Layer compression and enhanced optical properties of few-layer graphene nanosheets induced by ion irradiation

TL;DR

This study demonstrates that ion irradiation can compress few-layer graphene nanosheets, enhancing their optical properties and improving their performance as saturable absorbers in waveguide lasers.

Contribution

First experimental demonstration of layer compression and optical enhancement of graphene nanosheets via ion irradiation, leading to improved laser performance.

Findings

Layer-to-layer distance reduced after ion irradiation.

Enhanced polarization-dependent light absorption observed.

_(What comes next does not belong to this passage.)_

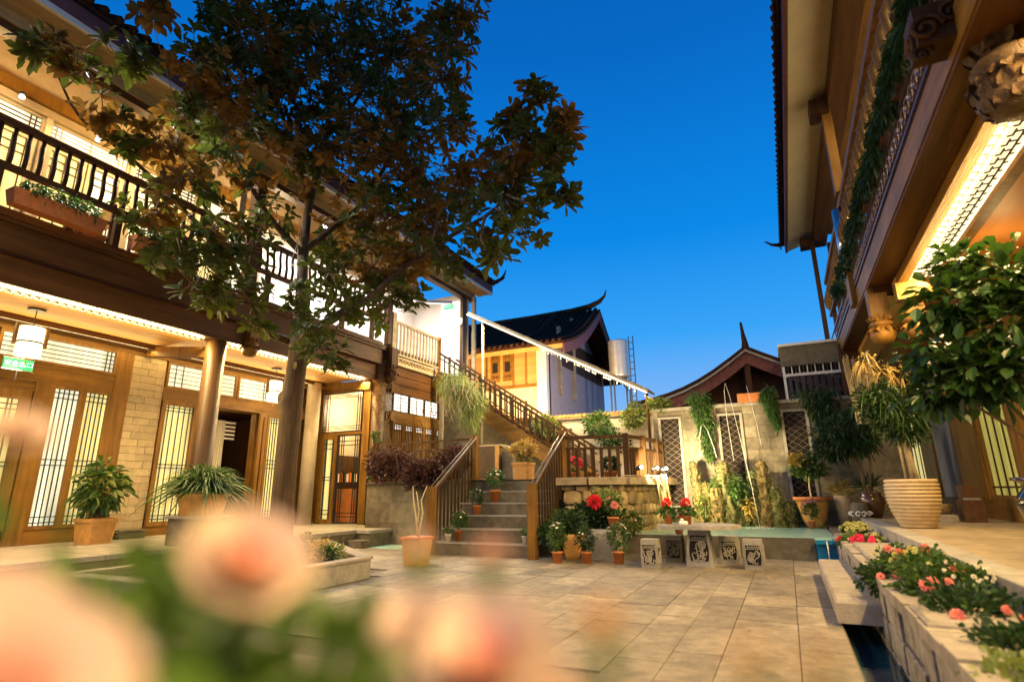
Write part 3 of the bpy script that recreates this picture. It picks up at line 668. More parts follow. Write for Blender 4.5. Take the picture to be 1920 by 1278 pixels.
b = MB(); b.tube([(-9.4, 17.7, 8.86), (-9.15, 17.85, 8.95), (-8.98, 18.0, 9.12), (-8.9, 18.1, 9.35), (-8.86, 18.1, 9.5)], [.1, .09, .06, .035, .01], 6); b.tube([(-9.12, 17.9, 8.98), (-8.9, 17.9, 9.02), (-8.78, 17.9, 9.12)], [.05, .03, .01], 5); b.build('roof_finial', tile_r, LB)
# bridging slabs
b = MB(); b.bbox(.26, .64, 6.15, 9.5, .03, .215, .02); tag(b.build('stone_bench', stone_w), 'low weathered stone slab bridging the water channel beside the paving', 'stone bench')
b = MB(); b.bbox(.70, 1.19, 7.1, 9.3, .30, .47, .02); tag(b.build('stone_step', stone_w), 'broad stone step slab lying across the flower bed against the terrace kerb', 'stone step')
b = MB(); b.bbox(.62, 1.19, 4.15, 4.7, .32, .46, .02); tag(b.build('stone_slab', stone_w), 'small flat stone slab among the nearest flowers of the right bed', 'stone slab')
# ================================================================== RIGHT BUILDING
RB = thing('tea_house_building', 'timber building with glowing fretwork ceiling band, planted balcony and cream eaves above the paved terrace', 'building', (3.4, 8, ZD))
XF = 3.40
b = MB(); b.box(XF+.03, XF+.3, 2, 21, .5, .85); b.box(XF+.03, XF+.3, 2, 21, 3.4, 4.5); b.build('wall', woody, RB)
def fac(name, m, y0, y1, z0, z1, d): b = MB(); b.box(XF-d, XF+.03, y0, y1, z0, z1); return b.build(name, m, RB)
fac('sill', woody, 2, 20.9, ZD, .95, .06)
for y0, y1 in ((2.2, 4.2), (4.6, 6.6), (7.2, 9.2), (9.6, 11.2), (11.6, 13.3)):
    win(RB, 'x', XF, -1, y0, y1, .95, 3.4, fr=.08, pane=glow('curtained pane', (.62, .56, .13), .42, .55, 9, 'z'), vb=(.25, .5, .75), hb=(.06, .94), bw=.03, bm=dwood)
for y0, y1 in ((4.2, 4.6), (6.6, 7.2), (9.2, 9.6), (11.2, 11.6)): fac('wood_pier', wood, y0, y1, .95, 3.4, .10)
fac('wood_pier', wood, 13.3, 15.0, .95, 4.3, .10); b = MB(); b.box(1.4, 3.5, 20.9, 21.1, .5, 4.5); b.build('end_wall', woodx, RB)
for q in range(4): win(RB, 'y', 20.9, -1, 1.5+q*.46, 1.9+q*.46, .95, 3.2, fr=.06, pane=win_y, vb=(.33, .66), bm=wood)
fac('wall_panel', plaster, 15.0, 16.9, .95, 4.3, .04); fac('wood_pier', wood, 16.9, 18.2, .95, 4.3, .10)
win(RB, 'x', XF, -1, 18.2, 20.6, .95, 3.4, fr=.08, pane=win_y, vb=(.25, .5, .75), bw=.05, bm=wood)
column(RB, 1.95, 15.6, ZD, 4.3, .17, dwood)
# soffit and glowing band
b = MB(); b.box(2.52, XF+.1, -5, 21, 4.34, 4.40); b.build('porch_ceiling', orange_c, RB)
b = MB(); b.box(2.07, 2.40, -5, 10.05, 4.32, 4.35); b.build('light_strip', led_r, RB); b = MB(); b.box(2.385, 2.40, -5, 10.05, 4.30, 4.318); b.build('light_rope', led, RB)
fret_band(RB, 2.07, 2.38, 2.4, 10.05, 4.316, dwood, .17, .015)
b = MB(); b.box(2.40, 2.52, 2, 21, 4.24, 4.42); b.build('band_frame', wood, RB)
b = MB(); b.box(1.94, 2.07, -5, 10.05, 4.27, 4.60); b.build('band_frame', woody, RB)
b = MB(); b.box(1.60, 1.935, 2, 18.5, 4.40, 4.78); b.build('fascia_beam', dwoody, RB)
b = MB(); b.box(1.935, 2.40, 10.05, 21, 4.30, 4.42); b.build('porch_ceiling', ceil_m, RB)
b = MB(); b.box(1.585, 1.60, 2, 18.4, 4.44, 4.74); b.build('fascia_board', woody, RB)
b = MB(); b.box(1.9, XF+.1, 9.98, 10.22, 4.0, 4.3); b.build('cross_beam', wood, RB)
b = MB(); b.box(1.66, 3.4, 2, 18.5, 4.80, 5.10); b.build('balcony_floor', dwoody, RB)
# fretwork parapet strip
b = MB()
b.box(1.57, 1.60, 2, 18.4, 5.12, 5.15); b.box(1.57, 1.60, 2, 18.4, 4.79, 4.82); b.build('fretwork_frame', lilac_f, RB)
fm_ = MB(); yv = 2.6; k = 0
while yv < 16: spiral(fm_, (1.585, yv, 4.97), .13, 'x', 1.3, 1 if k % 2 else -1, .011); yv += .20; k += 1
fm_.build('fretwork', lilac_f, RB, stuff=True)
# hanging carved posts
carvedw = mat('carved gilt wood', (.085, .042, .010), .5, .5, 14, .9, fine=90)
hp = scroll(RB, 'hanging_post', carvedw, (1.88, 4.76, 3.95), 1.1); lotus(hp, carvedw, (1.88, 4.76, 3.95), 1.1)
for q in range(3): spb = MB(); spiral(spb, (1.70, 4.62+q*.13, 4.55), .08, 'x', 1.4, 1, .014); spb.build('carving', carvedw, hp)
scroll(RB, 'hanging_post', wood, (1.72, 10.6, 3.55), .85); scroll(RB, 'hanging_post', wood, (2.12, 10.25, 3.5), .8)
b = MB(); b.box(1.66, 2.0, 10.4, 10.75, 4.3, 4.8); b.build('bracket_block', dwood, RB)
cb = MB(); cb.box(1.34, 1.66, 4.62, 4.92, 4.52, 4.86); hb = cb.build('carved_beam_end', dwood, RB)
sm = MB(); spiral(sm, (1.40, 4.60, 4.64), .12, 'y', 1.6, 1, .024); spiral(sm, (1.58, 4.60, 4.72), .10, 'y', 1.6, -1, .022); spiral(sm, (1.33, 4.78, 4.62), .12, 'x', 1.6, -1, .024); spiral(sm, (1.36, 4.7, 4.48), .07, 'y', 1.3, 1, .03); sm.build('carving', dwood, hb, smooth=True)
# balcony railing
TR = thing('tea_house_railing', 'golden lit balcony railing of curved balusters above hanging plants', 'railing', (1.6, 8, 5.2))
for (a, bz) in ((5.62, .08), (6.55, .11)):
    b = MB(); b.box(1.56, 1.66, 2, 16.5, a-bz/2, a+bz/2); b.build('rail', wood, TR)
yv = 3.6
while yv < 16.4:
    bb = MB(); x = 1.62
    bb.tube([(x, yv, 5.66), (x-.10, yv, 5.80), (x-.12, yv, 5.98), (x-.03, yv, 6.18), (x+.05, yv, 6.35), (x+.01, yv, 6.52)], .042, 6); bb.build('baluster', wood, TR, smooth=True); yv += .30
for yv in (4.2, 6.6, 9, 11.3, 13.6, 15.9): ubox('post', dwood, TR, 1.58, 1.68, yv-.05, yv+.05, 5.1, 5.6)
# upper wall behind the balcony
b = MB(); b.box(3.2, 3.4, 2, 18.5, 5.1, 9.2); b.build('upper_wall', plaster, RB)
yv = 3.0
while yv < 17:
    win(RB, 'x', 3.2, -1, yv, yv+1.7, 5.3, 8.3, fr=.09, pane=win_w, vb=(.33, .66), hb=(.3, .7), bm=wood, bw=.04); yv += 1.9
b = MB(); b.box(1.62, 1.98, 2, 18.6, 8.42, 8.80); b.build('eave_beam', dwoody, RB)
b = MB(); b.box(2.05, 2.3, 2, 18.5, 8.75, 9.0); b.build('eave_beam', woody, RB)
b = MB(); b.add([(1.62, 2, 8.86), (1.62, 18.9, 8.86), (3.3, 18.9, 9.5), (3.3, 2, 9.5)], [(0, 1, 2, 3)]); b.build('balcony_ceiling', dwoody, RB)
b = MB(); b.box(1.50, 1.66, 11.2, 11.42, 6.6, 8.42); b.build('post', wood, RB)
b = MB(); b.box(1.30, 1.62, 11.1, 11.5, 8.30, 8.62); b.build('bracket_block', dwood, RB)
b = MB(); b.box(1.25, 1.62, 18.0, 18.4, 8.3, 8.6); b.build('bracket_block', dwood, RB)
b = MB(); b.lathe([(.17, 5.15), (.17, 6.5)], 1.62, 11.85, 18); b.build('tin_column', metal, RB, smooth=True)
b = MB(); b.box(1.50, 1.78, 11.6, 12.0, 4.5, 5.12); b.build('bracket_block', wood, RB)
b = MB(); b.box(1.50, 1.62, 17.95, 18.07, -.02, 8.3); b.build('post', dwood, RB); b = MB(); b.box(1.95, 2.1, 18, 18.12, -.02, 8.3); b.build('post', dwood, RB)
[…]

Improved Q-switched laser performance with higher repetition rate.

Abstract

Graphene has been recognized as an attractive two-dimensional material for fundamental research and wide applications in electronic and photonic devices owing to its unique properties. The technologies to modulate the properties of graphene are of continuous interest to researchers in multidisciplinary areas. Herein, we report on the first experimental observation of the layer-to-layer compression and enhanced optical properties of few-layer graphene nanosheets by applying the irradiation of energetic ion beams. After the irradiation, the space between the graphene layers was reduced, resulting in a tighter contact between the few-layer graphene nanosheet and the surface of the substrate. This processing also enhanced the interaction between the graphene nanosheets and the evanescent-field wave near the surface, thus reinforcing the polarization-dependent light absorption of the graphene layers (with 3-fold polarization extinction ratio increment). Utilizing the ion-irradiated graphene nanosheets as saturable absorbers, the passively Q-switched waveguide lasing with considerably improved performances was achieved, owing to the enhanced interactions between the graphene nanosheets and evanescent field of light. The obtained repetition rate of waveguide laser was up to 2.3 MHz with a pulse duration of 101 ns.